While Norris calls it luck, others recognize the immense amount of work it takes to preserve tens of thousands of acres of prime Sierra Nevada land.

“They are nimble and responsive and incredibly hard-working,” says Bavinger of the Land Trust staff. “And they just get it done.”

 

Momentum from Martis

The preservation of Waddle Ranch, a 1,462-acre tract of land zoned for resort development in the Martis Valley, was a turning point for the organization. It proved that the Land Trust could execute complicated land deals and marshal enough community support in funding to close such an expensive land transaction. The property sold to the Land Trust for $23.5 million in 2007 and was later conveyed to the Truckee Tahoe Airport District.

Steam rises from Webber Lake, photo by John Peltier, courtesy Truckee Donner Land Trust

“If we hadn’t done Waddle, I don’t know if we would have done Webber,” says Norris of the ensuing purchase of Webber Lake, a beautiful trophy fishing lake and meadow system.

Working off the reputation of projects like Waddle Ranch, Webber Lake and Royal Gorge, the Land Trust continued apace, launching large conservation projects like Frog Lake and Carpenter Ridge, an ongoing conservation campaign, and the Poulsen property in the Squaw Valley meadow.

With all of this conservation activity comes increased demands on Land Trust staff. Forestry work, trail building and campground management have all become a big part of the workload of the small land trust. But it does it with a small, dedicated, hard-working team.

“We’re still lean and mean and scrappy,” says John Svahn, associate director of the Land Trust.

But it doesn’t do it alone. Valuable partners like the Trust for Public Land, Sierra Nevada Conservancy, Truckee River Watershed Council and many other regional organizations work together on these important transactions. And legions of donors, both large and small, keep the conservation and maintenance price tags attainable.

“We are getting to the point where it costs a lot of money to buy these properties, but the underappreciated part is how much it costs to manage these lands,” says Brown.

Perazzo Meadows from above, photo by Greyson Howard, courtesy Truckee Donner Land Trust

Many of the Truckee Donner Land Trust’s conservation victories could be seen as visionary—as if the organization foresaw the development pressures that would push out from Truckee and into the land north of it. And much of that is true. But conservationists say the work has come just ahead of the development pressures pushing behind them.

“I think the work we have done and are doing is just-in-time work. I hope we can stay ahead of the curve,” says Bavinger. “A lot of rural places are emptying out, but Truckee is one of those places where people are going to. We got there just in time to have the vision to get ahead of that pressure.”

Now, the Land Trust and others will deal with new opportunities and challenges, specifically the threats of catastrophic wildfire and climate change, says Sutton.

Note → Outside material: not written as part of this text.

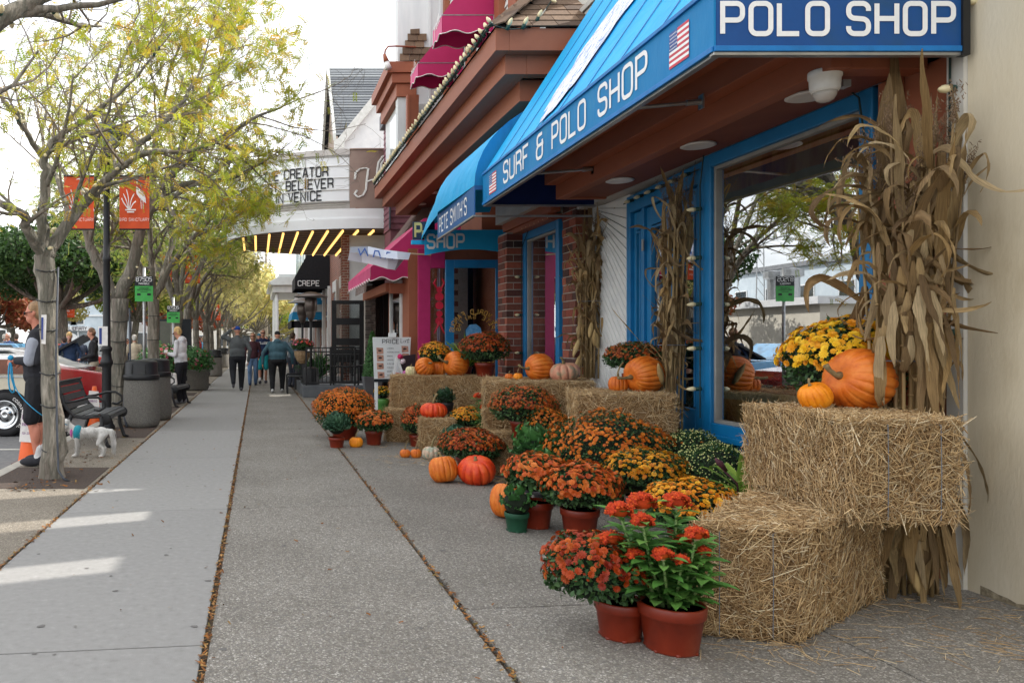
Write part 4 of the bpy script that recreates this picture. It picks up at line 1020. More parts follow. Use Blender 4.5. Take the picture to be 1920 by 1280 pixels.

“We have to rethink what it means to conserve property. We’ll lose the habitat and the beauty of our natural lands if the Land Trust community does not embrace this new responsibility of stewarding and restoring these natural lands,” says Sutton.

For an organization that prides itself on being both bold and inventive, these new climate and forestry challenges are nothing to shy away from.

“Perry doesn’t have a formula. He is not locked into a formula that we do this kind of deal and don’t do that kind of deal. He is willing to break the mold,” says Brown.

That appetite for new challenges, and an overwhelming optimism about what can be accomplished in the name of conservation, is the driving force that has made so many wild conservation goals a reality over the years.

“The glass is always half full at the Truckee Donner Land Trust,” says Norris.


David Bunker is Truckee-based writer and editor.